Le problème avec cette opacité, c’est qu’en cas d’incident, les chantiers navals tiers ne seront pas informés de cet incident, et encore moins de sa cause. Cela signifie que dans ce domaine où l’approximation n’est pas tolérable, chaque yacht ou chantier naval doit mener ses propres vérifications, formations et enquêtes de sécurité. Ajoutez à cela l’attention accrue portée sur les questions d’environnement, vous comprendrez pourquoi la santé et la sécurité sont devenues une préoccupation grandissante pour de nombreux chantiers navals. L’impact des accidents comme celui des pollutions provenant des systèmes d’extinction d’incendie sont désormais au cœur de la prévention. Prévenir ou guérir, il faut trouver le juste équilibre. La préparation à tous les scénarios est donc toujours nécessaire.

Cette approche globale prônée par MB92 La Ciotat nous a conduit à installer le plus grand système d’extinction d’incendie automatique par mousse à haut foisonnement de France, sur une zone où il n’y a même pas de superyachts ! Avec 3 280 m2 de surface à couvrir, le système automatisé doit pouvoir éteindre un incendie en moins de cinq minutes sans endommager le bâtiment, son contenu ou ses abords. La solution apportée est une mousse à forte expansion qui remplit le bâtiment jusqu’à huit mètres de hauteur avec de la mousse carbonique qui étouffe instantanément tout type de feu. Le volume de mousse nécessaire est de 26 000 m3, ce qui équivaut à complètement remplir deux des plus grands superyachts du monde ! Heureusement, la mousse se dissipe au bout de quelques heures seulement et après un rinçage rapide, la vie peut reprendre son cours normal.

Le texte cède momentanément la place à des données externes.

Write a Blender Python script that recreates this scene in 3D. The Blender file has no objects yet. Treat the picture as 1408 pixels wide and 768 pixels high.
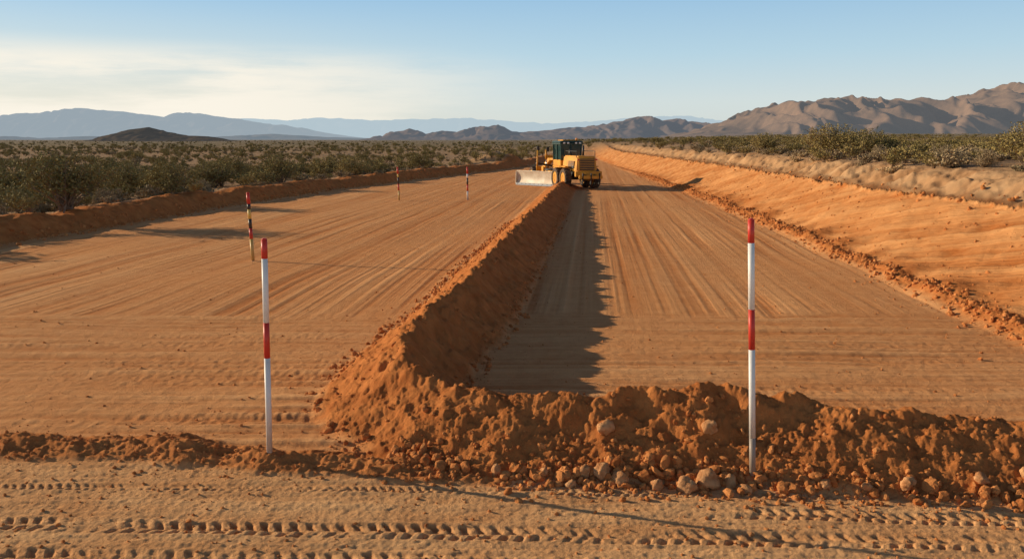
import bpy, bmesh, math, random
import numpy as np
from mathutils import Vector, Matrix
random.seed(7); rng=np.random.default_rng(7)
sc=bpy.context.scene
sc.view_settings.view_transform='Standard'
sc.view_settings.look='None'
sc.view_settings.exposure=0
SUN_EL=math.radians(16.0)
SUN_V=Vector((-1.0,0.34,0)).normalized()      # horizontal direction towards the sun

# ------------------------------------------------------------------ noise
class PN:
    def __init__(s,seed):
        r=np.random.default_rng(seed)
        s.p=np.concatenate([r.permutation(512)]*2)
        a=r.random(512)*2*np.pi
        s.gx=np.cos(a); s.gy=np.sin(a)
    def __call__(s,x,y):
        xi=np.floor(x).astype(np.int64); yi=np.floor(y).astype(np.int64)
        xf=x-xi; yf=y-yi
        u=xf*xf*xf*(xf*(xf*6-15)+10); v=yf*yf*yf*(yf*(yf*6-15)+10)
        X=xi&511; Y=yi&511; X1=(X+1)&511; Y1=(Y+1)&511
        def g(a,b,dx,dy):
            h=s.p[s.p[a]+b]; return s.gx[h]*dx+s.gy[h]*dy
        n00=g(X,Y,xf,yf); n10=g(X1,Y,xf-1,yf); n01=g(X,Y1,xf,yf-1); n11=g(X1,Y1,xf-1,yf-1)
        return ((n00*(1-u)+n10*u)*(1-v)+(n01*(1-u)+n11*u)*v)*1.5
N=[PN(i+10) for i in range(12)]
def fbm(n,x,y,o=4,g=.5):
    r=0;a=1
    for i in range(o):
        r=r+a*N[(n+i)%12](x,y); x=x*2.03+3.7; y=y*2.03+1.3; a*=g
    return r
def sst(a,b,x):
    t=np.clip((x-a)/(b-a),0,1); return t*t*(3-2*t)

# ------------------------------------------------------------------ terrain
EL_Y=[-50,10,24.4,38.4,51,70,89,110,150,300]; EL_X=[-18,-16.6,-15.8,-14.1,-11.8,-6.6,-.6,4.0,9.5,24]
TR_Y=[-50,13,27,51,90,120,150,300];           TR_X=[5,8.65,9.75,11.2,12.4,13.6,15.2,26]
RN_Y=[10,20,27,51,150]; RN_X=[4.0,3.5,2.7,2.8,3.0]
WIND=[(3.7,56,.36),(3.3,53,.52),(.37,25.5,.74),(-.84,14.25,.77),(-1.30,11.2,.77),(-1.42,10.0,.73),(-1.30,9.2,.68),(-.83,8.6,.58),(-.03,8.25,.52),(1.0,8.2,.55),(1.9,8.16,.66),(3.0,7.98,.58),(3.7,7.75,.50),(5.1,7.6,.45),(8,7.35,.42),(12,7.2,.45)]
RIDGE=[(-14,8.6,.10),(-9,8.3,.11),(-5.5,8.05,.12),(-4.2,7.95,.08),(-3.6,7.95,.14),(-2.9,7.75,.07),(-2.45,7.62,.15),(-1.9,7.65,.08),(-1.2,7.5,.11),(-.4,7.4,.06),(.2,7.3,.0)]
def pdist(x,y,P):
    best=np.full(x.shape,1e9); sd=np.zeros(x.shape); hv=np.zeros(x.shape)
    for (a,b,c),(d,e,f) in zip(P[:-1],P[1:]):
        dx=d-a; dy=e-b; L2=dx*dx+dy*dy
        t=np.clip(((x-a)*dx+(y-b)*dy)/L2,0,1)
        qx=x-(a+t*dx); qy=y-(b+t*dy); D=np.sqrt(qx*qx+qy*qy)
        m=D<best
        best=np.where(m,D,best); sd=np.where(m,np.sign(dx*qy-dy*qx),sd); hv=np.where(m,c+t*(f-c),hv)
    return best,sd,hv
def tread(x,y,c,k,hw,per,x0=-99,x1=99,sk=.9,amp=1.):
    yc=c+k*x+.03*N[3](x*.35,x*0+c*3)
    xx=x+.03*N[6](x*2.1,x*0+c)
    v=(y-yc)/hw+.14*N[8](x*6,y*6); inside=np.clip((1.05-np.abs(v))*5,0,1)
    ph=(xx/per+np.abs(v)*sk*.5+ (v>0)*.5)
    lug=np.clip(np.sin(ph*2*np.pi)*2.0+.4+.8*N[10](x*9,y*9),-1,1)
    strength=amp*np.clip(.66+1.2*N[4](x*.9+c*7,y*2)+.6*N[1](x*4,y*5),.05,1.1)*sst(x0,x0+.6,x)*(1-sst(x1-.6,x1,x))
    midrib=np.clip((np.abs(v)-.10)*8,0,1)
    h=inside*(-.012+.013*lug*midrib)+.008*np.exp(-((np.abs(v)-1.2)/.22)**2)
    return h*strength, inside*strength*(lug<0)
def terrain(x,y,full=True):
    x=np.asarray(x,float); y=np.asarray(y,float); Z=np.zeros(x.shape)
    elx=np.interp(y,EL_Y,EL_X)+.25*N[0](y*.35,y*0+.5)+.08*N[1](y*1.7,x*.5)
    trx=np.interp(y,TR_Y,TR_X)
    run=np.interp(y,RN_Y,RN_X)
    e=elx-x
    s=x-trx+.10*N[2](y*.5,x*0)+.04*N[3](y*2.2,x*1.1)
    near=1-sst(130,190,y)
    und=.35*N[4](x*.02,y*.02)+.10*fbm(5,x*.22,y*.22,3)+.03*N[8](x*1.3,y*1.3)
    side=sst(-3,10,x-np.interp(y,[0,150,300,3000],[6,8,20,150]))
    nat=.38+1.95*side+und*np.clip(.35+y/200,0,1)
    baj=np.clip(y-120,0,6000)*.0075*sst(.02,.42,x/np.maximum(y,30))
    nat=nat+baj+ .9*sst(200,1500,y)*N[6](x*.004,y*.004)
    lb=np.interp(e,[0,.85,1.25,2.0,3.4],[0,.60,.62,.45,.0])*(1+.25*N[7](y*.5,x*.3)+.1*N[2](y*2,x*2))
    wl=sst(.6,3.4,e)
    hl=lb*1.0+wl*nat+(e>0)*(e<3)*.04*fbm(1,x*2.5,y*2.5,3)
    u=np.clip(s/run,0,1)
    lip=.20*N[9](y*.55,x*0+4)+.13*N[1](y*2.2,x*.0)+.05*N[2](y*7,x*0)
    s2=s-run+lip
    hr=1.52*u**.96+np.interp(s2,[-.1,.0,.10,.45,.62,.95,1.4,2.3,3.4],[0,.08,-.16,-.14,.05,.14,.42,.70,.80])*(s>0)
    gul=N[5](y*.9,x*.25)+.6*N[3](y*2.3,x*.5)
    erode=np.exp(-((s2-1.3)/.85)**2)
    hr=hr+erode*(.16*fbm(3,x*1.3,y*1.0,3)+.16*gul)+.03*fbm(6,x*3,y*3,3)*np.clip(s2*3,0,1)
    wr=sst(2.2,6,s2)
    hr=np.where(s>0,hr,0)*(1-wr)+wr*nat
    diag=s*1.3+y*.75
    cutm=np.clip(s*4,0,1)*np.clip(-s2*4,0,1)
    g1=N[5](diag*1.6,(s-y*.4)*.08); g2=N[6](diag*4,(s-y*.4)*.10)
    hr=hr+cutm*(.034*g1+.018*g2*(1-sst(25,50,y))+.045*fbm(8,x*.8,y*.8,5,.55))
    toe=np.exp(-((s+.14)/.26)**2)*(.13+.06*N[8](y*1.5,x)+.05*N[10](y*5,x*5)+.025*N[0](y*13,x*13))*(1-sst(70,120,y))
    spill=np.exp(-((s-.15)/.45)**2)*np.clip(.12+.35*N[3](y*.8,x*.4),0,1)*.6
    Z=np.where(e>0,hl,0)+np.where(s>-1.5,hr+toe+spill*(s>-.6)*(1-sst(60,90,y)),0)
    road=(e<=0.0)*(s<=0.0)
    # tracks on graded surface: straight passes, band-limited with distance
    cc=x-.10*y+.02*N[7](x*.05,y*.02)
    z0=cc*0
    f3=1-sst(28,60,y); f4=1-sst(12,24,y)
    L1=N[0](cc*1.1,z0+3.3); L2=N[1](cc*2.9,y*.008+.4); L3=N[2](cc*7,y*.025+.6); L4=N[9](cc*15,y*.06+.3)
    lon=.40*L1+.80*L2+.65*L3*f3+.40*L4*f4
    rut=np.zeros(x.shape)
    for rc in (-12.6,-10.2,-8.3,-6.0,-4.4,-3.2,1.5,3.3,4.9,6.4,7.3):
        rut=rut+np.exp(-((cc-rc)/.12)**2)*(.6+.6*N[3](cc*.5,y*.08+rc))
    lon=lon-.9*np.clip(rut,0,1.3)
    yy=y+.06*N[5](x*.18,y*.3)+.012*x
    K1=N[6](x*.05,yy*1.7); K2=N[7](x*.09,yy*4.6); K3=N[8](x*.22,yy*9.5); K4=N[4](x*2.2,yy*7)
    K5=N[0](x*12,yy*9)*np.clip(N[1](x*.12,yy*2.4)*2.5,0,1)
    crs=.5*K1+.85*K2+.65*K3+.28*K4+.40*K5
    bd=14.5+.35*N[2](x*.4,y*0)+.30*N[3](x*2,y*0)
    wc=1-sst(-.4,.4,y-bd)
    foreY=np.interp(x,[p[0] for p in RIDGE],[p[1] for p in RIDGE])
    fore=1-sst(-.1,.1,y-(foreY-.05)-.05*N[1](x*3,y*0))
    surf=lon*(1-wc)+crs*wc
    patch=np.clip(.85+.9*N[3](x*.25+5,y*.14),.40,1.25)
    surf=surf*patch
    fr_=.35*fbm(4,x*7,y*7,3)
    Z=Z+road*(1-fore)*(.015*lon*(1-wc)*patch+.025*crs*wc*patch+.014*fr_*(1-sst(12,20,y)))*(1-sst(60,120,y))
    Z=Z+road*(1-fore)*.035*N[11](x*.3,y*.3)
    trd=np.zeros(x.shape)
    if (y<9).any():
        F=.012*fbm(2,x*1.1,y*2.6,4)+.005*N[3](x*22,y*26)+.005*N[0](x*11,y*14)+.010*N[5](x*.25,y*6)+.007*N[2](x*.4,y*17)
        for a in ((6.93,-.030,.06,.085,-99,99,.9,.7),(6.13,-.045,.12,.13,-99,99,.9,1.15),(6.60,-.05,.10,.12,1.2,99,.9,.8),(5.66,-.03,.13,.14,-99,99,.9,.8),(5.2,-.02,.17,.155,-99,99,.9,.9)):
            th,tm=tread(x,y,*a); F=F+th; trd=np.maximum(trd,tm)
        Z=Z+F*fore
    # windrow + ridge
    m=(y<60)&(y>4)&(x>-16)&(x<14)
    wm=np.zeros(x.shape); rm=np.zeros(x.shape)
    xm=x[m]; ym=y[m]
    if xm.size:
        jx=xm+.07*N[1](xm*1.6,ym*1.6)+.025*N[2](xm*5,ym*5); jy=ym+.07*N[3](xm*1.6+9,ym*1.6)+.025*N[4](xm*5+9,ym*5)
        d,sd_,hc=pdist(jx,jy,WIND)
        hc=hc*(1+.12*N[5](xm*1.3,ym*1.3)+.09*N[6](xm*3.6,ym*3.6)+.05*N[0](xm*9,ym*9))
        w=np.where(sd_<0,1.08,np.where(ym>12,.98,.88))
        p=np.clip(1-d/w,0,1)
        p1=np.where(p>.95,.95+(p-.95)*.5,p)
        hw=hc*p1**1.20
        bmask=np.clip(p*5,0,1)
        rough=.038*fbm(7,xm*2.4,ym*2.4,3,.55)+.022*np.clip(N[8](xm*9,ym*9),-.1,1)+.018*np.clip(N[11](xm*19,ym*19),-.15,1)+.010*N[9](xm*34,ym*34)
        hw=hw+bmask*rough*np.clip(hc*2,0,1)*np.where(ym>30,.7,1)
        wm[m]=np.clip(p*6,0,1)
        d2,s2_,h2=pdist(jx,jy,RIDGE)
        h2=h2*(1+.5*N[7](xm*1.6,ym)+.3*N[8](xm*6,ym*6))
        p2=np.clip(1-d2/.34,0,1); r2=h2*p2**.9+np.clip(p2*3,0,1)*(.02*N[9](xm*9,ym*9)+.012*N[10](xm*22,ym*22))
        rm[m]=np.clip(p2*4,0,1)*(h2>.02)
        Z[m]=Z[m]*(1-.8*bmask)+np.maximum(np.maximum(hw,0),np.maximum(r2,0))
    md=np.sqrt(((x+2.2)/5.0)**2+((y-98)/4.0)**2)
    mm=np.clip(1-md,0,1); Z=Z+1.25*sst(0,1,mm)*(1+.3*N[3](x*.6,y*.6))
    Z=Z*near+nat*(1-near)
    if not full: return Z
    natm=np.clip(sst(1.3,2.3,e+.4*N[2](x*.8,y*.8))+sst(1.6,2.8,s2+.5*N[2](x*.8,y*.8))+(1-near),0,1)
    bank=sst(-.02,.25,s2)*(1-sst(1.9,3.0,s2))
    berm=np.clip(wm+rm*.9+np.clip(toe*12,0,1)*(s<.15)+np.clip(spill*8,0,1)*(s>0)+(e>0)*(e<1.9)*near+(mm>0),0,1)
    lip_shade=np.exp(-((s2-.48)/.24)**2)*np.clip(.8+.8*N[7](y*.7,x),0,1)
    cut=np.clip(s*3,0,1)*(1-sst(-.02,.2,s2))*near
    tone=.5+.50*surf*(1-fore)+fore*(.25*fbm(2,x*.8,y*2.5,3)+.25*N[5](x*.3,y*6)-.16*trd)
    tone=np.where(cut>.3,.45+.45*g1+.38*g2+.3*N[7](diag*.6,s)+.3*fbm(8,x*.8,y*.8,4),tone)
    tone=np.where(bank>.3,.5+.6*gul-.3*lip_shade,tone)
    roadm=road*(1-fore)*(1-wm)*patch
    return Z,natm,berm,bank,cut,np.clip(tone,0,1),fore,lip_shade,wc,roadm
def H(x,y): return float(terrain(np.array([x]),np.array([y]),False)[0])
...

Parallèlement à ce type d’investissements massifs, nous mettons en place des solutions techniques mobiles de pointe comprenant des systèmes d’alerte précoce et de coordination, afin de réduire le temps de réaction et d’émettre des instructions claires et concises grâce à la géolocalisation, ce qui est extrêmement important sur un site aussi vaste que celui de La Ciotat. Les autorisations individuelles via mobile du département HSE sont désormais obligatoires, afin de tracer les produits inflammables ou les actions à haut-risque. Nous espérons ainsi fournir un rappel utile à chaque personne intervenant à bord, ainsi que des informations-clés sur les travaux et les produits en cas d’incident. Parmi les autres outils développés se trouve la mise en place de panneaux multi-langues de signalisation et d’alerte.

Le secteur de l’assurance est de plus en plus pointilleux et des discussions sont déjà en cours entre l’ICOMIA – Superyacht Refit Group et les acteurs majeurs de l’assurance, afin de mieux formaliser le processus et d’augmenter la fréquence d’inspection des chantiers navals, l’actuel formulaire JH143 utilisé pour les projets individuels étant relativement onéreux pour les deux parties, particulièrement pour les sites effectuant plus de 50 chantiers par an. Beaucoup d’éléments rendent l’analyse très compliquée car il faut une étude détaillée des procédures, de la structure, de la formation, des exercices de sécurité et des informations de base tels que l’emplacement des bouches d’incendie, et des postes incendie, ainsi que l’analyse de la position des navires, qui peut varier au sein du site. Si MB92 Group a engagé un audit effectué par un organisme extérieur de premier plan, la préférence des assureurs va à un système qui s’applique à l’ensemble du secteur et qui harmonise l’analyse des risques. Cela permettrait d’ajuster ou d’éviter la surprime d’assurance d’un navire lorsque celui-ci entre dans un chantier naval pour des travaux importants.

Ce sujet est une préoccupation pour l’ensemble du secteur, et à terme, tout le monde sera concerné. Nous avons tous le devoir de soutenir cette volonté d’amélioration. Attendre qu’un incident se produise pour agir est l’assurance de voir nos cauchemars devenir réalité.